“Nomadi, non interessati al lavoro”: sono questi i principali stereotipi legati a rom e sinti nel nostro Paese. Cittadini italiani, comunitari o extra-comunitari che costituiscono lo 0,2% della popolazione, una percentuale tra le più basse d’Europa. “L’85% dei rom che arrivano dall’ex Jugoslavia, il 62% di quelli provenienti dalla Romania e il 24% di quelli bulgari ha un progetto migratorio stanziale ed è disponibile a restare in Italia”; lo dice l’indagine nazionale presentata dalla fondazione Casa della Carità di don Virginio Colmegna, realizzata su un campione di 1668 persone (in 10 regioni italiane), disponibile on-line dal prossimo 20 giugno.

La migrazione non è legata a fattori identitari o culturali: “Sono spinti dalla ricerca di lavoro e dalla speranza di trovare situazioni di vita più soddisfacenti – spiega Donatella De Vito, responsabile della ricerca – Queste comunità provengono soprattutto da contesti di povertà in Romania e Bulgaria.

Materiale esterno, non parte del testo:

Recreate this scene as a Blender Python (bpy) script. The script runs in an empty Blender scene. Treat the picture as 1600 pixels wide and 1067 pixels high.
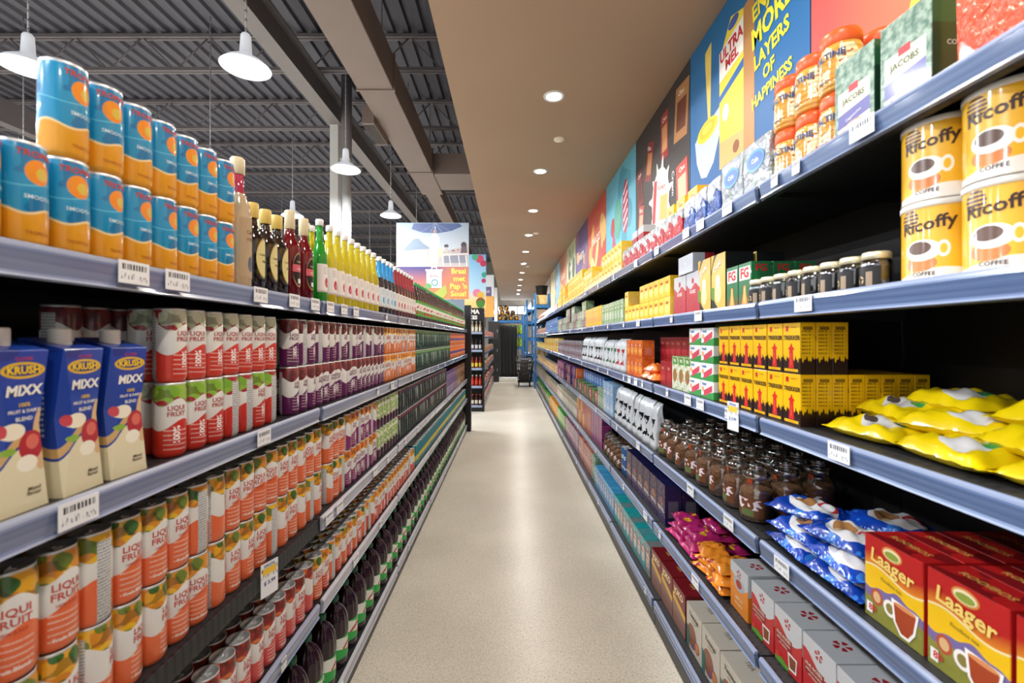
import bpy, bmesh, math, random
from mathutils import Vector, Matrix
random.seed(7)
R_ = random.Random(11)
PI = math.pi
C = bpy.context.scene.collection
sc = bpy.context.scene

# ------------------------------------------------------------------ camera
cam_d = bpy.data.cameras.new('camera'); cam = bpy.data.objects.new('camera', cam_d); C.objects.link(cam)
cam.location = (0, 0, 1.6); cam.rotation_euler = (PI/2, 0, 0)
cam_d.sensor_width = 36; cam_d.lens = 700/1600*36
cam_d.shift_x = 3/1600; cam_d.shift_y = -5.5/1600
cam_d.clip_start = .05; cam_d.clip_end = 100
cam_d.dof.use_dof = True; cam_d.dof.focus_distance = 3.0; cam_d.dof.aperture_fstop = 3.4
sc.camera = cam
# ------------------------------------------------------------------ light and exposure
sc.view_settings.view_transform = 'Standard'; sc.view_settings.look = 'None'
sc.view_settings.gamma = 1; sc.view_settings.use_curve_mapping = False
sc.view_settings.exposure = 0.3
wd = bpy.data.worlds.new('world'); sc.world = wd; wd.use_nodes = True
wd.node_tree.nodes['Background'].inputs[0].default_value = (.93, .96, 1, 1)
wd.node_tree.nodes['Background'].inputs[1].default_value = 1.1
DOWN_W, PEND_W = 16, 70
def area(name, loc, size, power, col, spread=PI):
    d = bpy.data.lights.new(name, 'AREA'); d.shape = 'DISK'; d.size = size; d.energy = power; d.color = col; d.spread = spread
    o = bpy.data.objects.new(name, d); C.objects.link(o); o.location = loc; return o
DOWN_Y = [0.37 + 1.65*i - 1.65 for i in range(14)]
SOFFIT_Z = 3.58
for i, y in enumerate(DOWN_Y):
    area('downlight_lamp', (.36, y, SOFFIT_Z-.03), .13, DOWN_W if y < 8 else DOWN_W*1.5, (1, .93, .84), 2.7)
PEND = [(x, 3.95+2.4*k) for x in (-2.33, -4.25, -6.9, -9.6) for k in range(-2, 6)]
for x, y in PEND:
    area('pendant_bulb', (x, y, 3.965), .30, PEND_W, (.92, .96, 1))

dw = area('window_daylight', (.2, 26.9, 3.28), .5, 150, (.95, .98, 1)); dw.rotation_euler = (-PI/2, 0, 0); dw.data.shape = 'RECTANGLE'; dw.data.size = 2.2; dw.data.size_y = .5
# ------------------------------------------------------------------ node expressions
def lin(c):
    if isinstance(c, str):
        c = [int(c[i:i+2], 16)/255 for i in (0, 2, 4)]; g = .3*c[0]+.6*c[1]+.1*c[2]; c = [x*.94+g*.06 for x in c]
    return tuple((x/12.92 if x <= .04045 else ((x+.055)/1.055)**2.4) for x in c)
T = None
class V:
    def __init__(s, k): s.k = k
    def __add__(a, b): return m('ADD', a, b)
    def __radd__(a, b): return m('ADD', b, a)
    def __sub__(a, b): return m('SUBTRACT', a, b)
    def __rsub__(a, b): return m('SUBTRACT', b, a)
    def __mul__(a, b): return m('MULTIPLY', a, b)
    def __rmul__(a, b): return m('MULTIPLY', b, a)
    def __truediv__(a, b): return m('DIVIDE', a, b)
def put(sock, v):
    if isinstance(v, V): T.links.new(v.k, sock)
    else: sock.default_value = v
def m(op, *a):
    n = T.nodes.new('ShaderNodeMath'); n.operation = op
    for i, v in enumerate(a): put(n.inputs[i], v)
    return V(n.outputs[0])
def gt(a, b): return m('GREATER_THAN', a, b)
def lt(a, b): return m('LESS_THAN', a, b)
def sin(a): return m('SINE', a)
def ab(a): return m('ABSOLUTE', a)
def frac(a): return m('FRACT', a)
def floor_(a): return m('FLOOR', a)
def band(v, a, b): return gt(v, a)*lt(v, b)
def ell(u, v, cu, cv, ru, rv):
    p = (u-cu)/ru; q = (v-cv)/rv
    return lt(p*p+q*q, 1.0)
def rect(u, v, a, b, c, d): return band(u, a, b)*band(v, c, d)
def clamp01(v, a, b):
    n = T.nodes.new('ShaderNodeMapRange'); put(n.inputs[0], v); n.inputs[1].default_value = a; n.inputs[2].default_value = b
    return V(n.outputs[0])
class Col:
    def __init__(s, k): s.k = k
def _pc(sock, c):
    if isinstance(c, Col): T.links.new(c.k, sock)
    else: sock.default_value = (*lin(c), 1)
def mix(a, b, f):
    n = T.nodes.new('ShaderNodeMix'); n.data_type = 'RGBA'
    put(n.inputs[0], f); _pc(n.inputs[6], a); _pc(n.inputs[7], b)
    return Col(n.outputs[2])
def vec(x, y, z):
    n = T.nodes.new('ShaderNodeCombineXYZ')
    for i, v in enumerate((x, y, z)): put(n.inputs[i], v)
    return n.outputs[0]
def noise(x, y, z, scale, detail=1.0):
    n = T.nodes.new('ShaderNodeTexNoise'); n.inputs['Scale'].default_value = scale; n.inputs['Detail'].default_value = detail
    T.links.new(vec(x, y, z), n.inputs['Vector']); return V(n.outputs[0])
def voro(x, y, z, scale):
    n = T.nodes.new('ShaderNodeTexVoronoi'); n.inputs['Scale'].default_value = scale
    T.links.new(vec(x, y, z), n.inputs['Vector']); return V(n.outputs['Distance']), Col(n.outputs['Color'])
def rnd():
    n = T.nodes.new('ShaderNodeObjectInfo'); return V(n.outputs['Random'])
def mat(name, fn, rough=.5, metal=0., coat=0., trans=0., bump=None, ior=1.45, alpha=None, emit=None, spec=.5):
    """fn: a colour, or a function of the object's own x, y, z"""
    global T
    M = bpy.data.materials.new(name); M.use_nodes = True; T = M.node_tree
    B = T.nodes['Principled BSDF']
    B.inputs['Roughness'].default_value = rough; B.inputs['Metallic'].default_value = metal
    B.inputs['Coat Weight'].default_value = coat; B.inputs['Coat Roughness'].default_value = .08
    B.inputs['Transmission Weight'].default_value = trans; B.inputs['IOR'].default_value = ior
    B.inputs['Specular IOR Level'].default_value = spec
    if callable(fn) or bump:
        tc = T.nodes.new('ShaderNodeTexCoord'); sp = T.nodes.new('ShaderNodeSeparateXYZ')
        T.links.new(tc.outputs['Object'], sp.inputs[0])
        x, y, z = (V(sp.outputs[i]) for i in range(3))
    if callable(fn): _pc(B.inputs['Base Color'], fn(x, y, z))
    else: B.inputs['Base Color'].default_value = (*lin(fn), 1)
    if bump:
        b = T.nodes.new('ShaderNodeBump'); b.inputs['Strength'].default_value = bump[0]; b.inputs['Distance'].default_value = bump[1]
        put(b.inputs['Height'], bump[2](x, y, z)); T.links.new(b.outputs[0], B.inputs['Normal'])
    if emit:
        B.inputs['Emission Color'].default_value = (*lin(emit[0]), 1); B.inputs['Emission Strength'].default_value = emit[1]
    return M
_plain = {}
def plain(c, rough=.5, metal=0.):
    k = (c, rough, metal)
    if k not in _plain: _plain[k] = mat('paint_'+c, c, rough, metal)
    return _plain[k]
def thin_glass(name, tint=(1, 1, 1), f=1.45, base=.06):
    global T
    M = bpy.data.materials.new(name); M.use_nodes = True; T = M.node_tree; T.nodes.clear()
    o = T.nodes.new('ShaderNodeOutputMaterial'); mx = T.nodes.new('ShaderNodeMixShader')
    tr = T.nodes.new('ShaderNodeBsdfTransparent'); tr.inputs[0].default_value = (*tint, 1)
    gl = T.nodes.new('ShaderNodeBsdfGlossy'); gl.inputs['Roughness'].default_value = .06
    fr = T.nodes.new('ShaderNodeFresnel'); fr.inputs[0].default_value = f
    a = m('ADD', V(fr.outputs[0]), base)
    T.links.new(a.k, mx.inputs[0]); T.links.new(tr.outputs[0], mx.inputs[1]); T.links.new(gl.outputs[0], mx.inputs[2])
    T.links.new(mx.outputs[0], o.inputs[0]); return M

# ------------------------------------------------------------------ mesh helpers
def box(bm, x0, x1, y0, y1, z0, z1, mi=0, bev=0.):
    r = bmesh.ops.create_cube(bm, size=1)
    vs = r['verts']
    for v in vs:
        v.co = Vector(((x0+x1)/2+v.co.x*(x1-x0), (y0+y1)/2+v.co.y*(y1-y0), (z0+z1)/2+v.co.z*(z1-z0)))
    fs = {f for v in vs for f in v.link_faces}
    for f in fs: f.material_index = mi
    if bev:
        es = {e for f in fs for e in f.edges}
        bmesh.ops.bevel(bm, geom=list(es), offset=bev, segments=2, affect='EDGES', profile=.5, material=mi)
def lathe(bm, prof, n=24, mi=0, cx=0, cy=0, wob=None, smooth=True):
    """prof: (radius, z[, material]); wob(theta, z) scales the radius"""
    rings = []
    for p in prof:
        r, z = p[0], p[1]
        if r < 1e-6: rings.append([bm.verts.new((cx, cy, z))])
        else:
            rings.append([bm.verts.new((cx+r*(wob(2*PI*i/n, z) if wob else 1)*math.cos(2*PI*i/n), cy+r*(wob(2*PI*i/n, z) if wob else 1)*math.sin(2*PI*i/n), z)) for i in range(n)])
    for k in range(len(rings)-1):
        a, b = rings[k], rings[k+1]
        mk = prof[k][2] if len(prof[k]) > 2 else mi
        for i in range(n):
            j = (i+1) % n
            if len(a) == 1 and len(b) == 1: continue
            if len(a) == 1: f = bm.faces.new((a[0], b[j], b[i]))
            elif len(b) == 1: f = bm.faces.new((a[i], a[j], b[0]))
            else: f = bm.faces.new((a[i], a[j], b[j], b[i]))
            f.material_index = mk; f.smooth = smooth
def tube(bm, a, b, r, n=8, mi=0):
    a, b = Vector(a), Vector(b); d = (b-a).normalized()
    u = d.orthogonal().normalized(); w = d.cross(u)
    A = [bm.verts.new(a+r*(u*math.cos(2*PI*i/n)+w*math.sin(2*PI*i/n))) for i in range(n)]
    B = [bm.verts.new(b+r*(u*math.cos(2*PI*i/n)+w*math.sin(2*PI*i/n))) for i in range(n)]
    for i in range(n):
        f = bm.faces.new((A[i], A[(i+1) % n], B[(i+1) % n], B[i])); f.material_index = mi; f.smooth = True
    bm.faces.new(A[::-1]).material_index = mi; bm.faces.new(B).material_index = mi
def prism(bm, pts, y0, y1, mi=0):
    """pts in x,z extruded along y"""
    A = [bm.verts.new((p[0], y0, p[1])) for p in pts]; B = [bm.verts.new((p[0], y1, p[1])) for p in pts]
    n = len(pts); fs = [bm.faces.new(A), bm.faces.new(B[::-1])]
    for i in range(n): fs.append(bm.faces.new((A[i], B[i], B[(i+1) % n], A[(i+1) % n])))
    for f in fs: f.material_index = mi
_gl = {}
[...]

Differente è il caso dei rom slavi, migrati per motivi legati alla guerra”. “Il problema non è drammatico – avverte il sociologo Aldo Bonomi – bisogna inquadrare la dimensione del fenomeno. Stiamo parlando di 150 – 170mila persone diffuse in tutta Italia, di cui il 60% ha meno di 18 anni. Quindi è più disposto a dialogare”.

Il tasso di occupazione di rom e sinti in Italia è del 34,7%: di questi, uno su tre lavora in nero, mentre il 6,7% ha un contratto a tempo indeterminato. Paradossalmente per chi ha un impiego regolare, la concorrenza arriva dal lavoro sommerso. Don Massimo Mapelli racconta l’esperienza della cooperativa sociale Ies che dà lavoro a una quindicina di rom: “Operano nel mercato dei bancali. Qui a Milano non sono mai riusciti a lavorare all’Ortomercato, proprio per il mercato nero”.

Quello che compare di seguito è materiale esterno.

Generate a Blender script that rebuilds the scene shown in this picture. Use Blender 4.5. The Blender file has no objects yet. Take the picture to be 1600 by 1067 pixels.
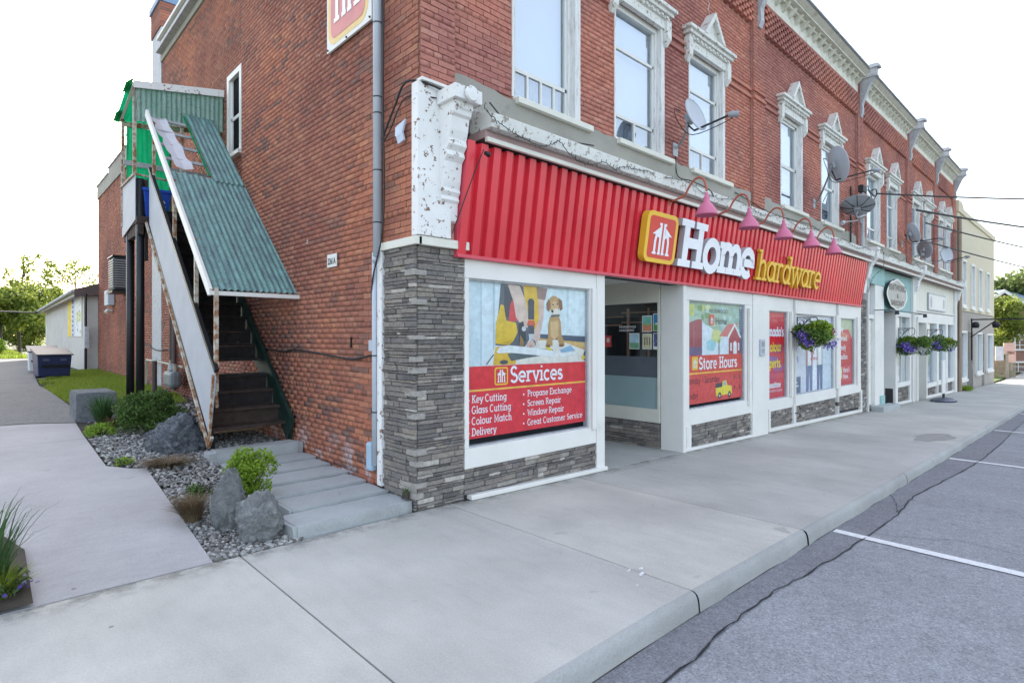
import bpy, bmesh, math, random
import numpy as np
from mathutils import Vector, Matrix, noise
random.seed(7); RNG=np.random.default_rng(7)
S=bpy.context.scene; COL=S.collection
rad=math.radians

# ---------------------------------------------------------------- camera
cam_d=bpy.data.cameras.new('camera'); cam=bpy.data.objects.new('camera',cam_d); COL.objects.link(cam)
cam.location=(0,0,1.7); cam.rotation_euler=(rad(90),0,rad(46.54-90))
cam_d.sensor_width=36; cam_d.lens=36*886/1600; cam_d.shift_y=-6.5/1600
cam_d.clip_start=.05; cam_d.clip_end=3000
S.camera=cam
# ---------------------------------------------------------------- sky and sun
SUN_EL, SUN_AZ = 24.0, 66.0          # azimuth counted from +X towards +Y
W=bpy.data.worlds.new("World"); S.world=W; W.use_nodes=True
wn=W.node_tree.nodes; wl=W.node_tree.links
bg=wn['Background']; sky=wn.new('ShaderNodeTexSky'); sky.sky_type='NISHITA'
sky.sun_disc=False; sky.sun_elevation=rad(SUN_EL); sky.sun_rotation=rad(90-SUN_AZ)
sky.air_density=1.0; sky.dust_density=3.0; sky.ozone_density=1.0; sky.altitude=100
# thin high cloud over the whole dome
cx_=wn.new('ShaderNodeTexCoord'); cn=wn.new('ShaderNodeTexNoise'); cn.inputs['Scale'].default_value=1.6; cn.inputs['Detail'].default_value=6; wl.new(cx_.outputs['Generated'],cn.inputs['Vector'])
cm=wn.new('ShaderNodeMapRange'); cm.inputs['From Min'].default_value=.3; cm.inputs['From Max'].default_value=.7; cm.inputs['To Min'].default_value=.35; cm.inputs['To Max'].default_value=.62; wl.new(cn.outputs['Fac'],cm.inputs['Value'])
cmx=wn.new('ShaderNodeMix'); cmx.data_type='RGBA'; wl.new(cm.outputs[0],cmx.inputs[0]); wl.new(sky.outputs[0],cmx.inputs[6]); cmx.inputs[7].default_value=(1.66,1.56,1.44,1)
wl.new(cmx.outputs[2],bg.inputs[0]); bg.inputs[1].default_value=0.15
sl=bpy.data.lights.new('sun','SUN'); sl.energy=2.2; sl.angle=rad(.6); sl.color=(1,.93,.82)
so=bpy.data.objects.new('sun',sl); COL.objects.link(so)
sd=Vector((math.cos(rad(SUN_EL))*math.cos(rad(SUN_AZ)),math.cos(rad(SUN_EL))*math.sin(rad(SUN_AZ)),math.sin(rad(SUN_EL))))
so.rotation_euler=sd.to_track_quat('Z','Y').to_euler()
S.view_settings.view_transform='Standard'; S.view_settings.look='None'
S.view_settings.gamma=1; S.view_settings.exposure=2.6; S.view_settings.use_curve_mapping=False
S.render.engine='CYCLES'; S.cycles.max_bounces=6; S.cycles.transparent_max_bounces=12

# ---------------------------------------------------------------- terrain
def gz(x): return -.024*max(0.,min(x,46.)-3.1)
def rise(y):
    if y<4.7: return 0.
    if y<7.5: return .25*(y-4.7)/2.8
    if y<16: return .25+.25*(y-7.5)/8.5
    return .5
def T(x,y):
    k=1. if x<5 else max(0.,1-(x-5)/4)
    return gz(x)+rise(y)*k

# ---------------------------------------------------------------- materials
MATS={}
def _m(name):
    m=bpy.data.materials.new(name); m.use_nodes=True
    n=m.node_tree.nodes; b=n['Principled BSDF']; return m,n,m.node_tree.links,b
def ramp(n,stops):
    r=n.new('ShaderNodeValToRGB'); e=r.color_ramp.elements
    e[0].position=stops[0][0]; e[0].color=(*stops[0][1],1)
    e[1].position=stops[-1][0]; e[1].color=(*stops[-1][1],1)
    for p,c in stops[1:-1]:
        q=e.new(p); q.color=(*c,1)
    return r
def mix(n,l,fac,a,b,bt='MIX'):
    x=n.new('ShaderNodeMix'); x.data_type='RGBA'; x.blend_type=bt
    for s,v in ((0,fac),(6,a),(7,b)):
        if isinstance(v,(int,float)): x.inputs[s].default_value=v
        elif isinstance(v,tuple): x.inputs[s].default_value=(*v,1)
        else: l.new(v,x.inputs[s])
    return x.outputs[2]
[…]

Ma è nel rapporto con la città, che le istituzioni locali sono chiamate ad affrontare la ‘questione rom’, in assenza di una chiara politica nazionale. “Noi proponiamo il superamento dei campi nomadi”, spiega don Colmegna. Il 32% di rom e sinti risiede in case di proprietà o in affitto, mentre il 65% vive in insediamenti destinati esclusivamente ai gruppi rom e sinti: “Molto più che per altre minoranze, il modo con cui vengono percepite queste comunità è mediato dal modo in cui abitano”. Da qui l’invito a guardare ad alcuni esempi virtuosi come in Toscana ed Emilia Romagna, dove è stato sperimentato il ridimensionamento dei campi verso unità familiari e verso un numero limitato di persone (microaree): “Anche in questo caso si è trattato di buone pratiche, di sperimentazioni che poi non sono state adottate su larga scala”, sottolinea Donatella De Vito.

Oggi alle 15 al convegno ‘Il tavolo delle città’ organizzato alla Triennale di Milano, si confronteranno su questo tema gli assessori alle politiche sociali dei comuni di Messina, Napoli, Reggio Emilia, Torino e Milano. E proprio alla giunta Pisapia, don Colmegna rivolge un appello: “Per anni in questa città, la questione rom è stata percepita come un problema di ordine pubblico. Ora riconosciamo che il linguaggio dell’amministrazione comunale è cambiato, ma chiediamo di agire in fretta”. Dati alla mano, la casa della Carità fa quindi pressione sul capoluogo meneghino, per veder partire il piano Rom e su scala nazionale, per affrontare la questione in modo definitivo.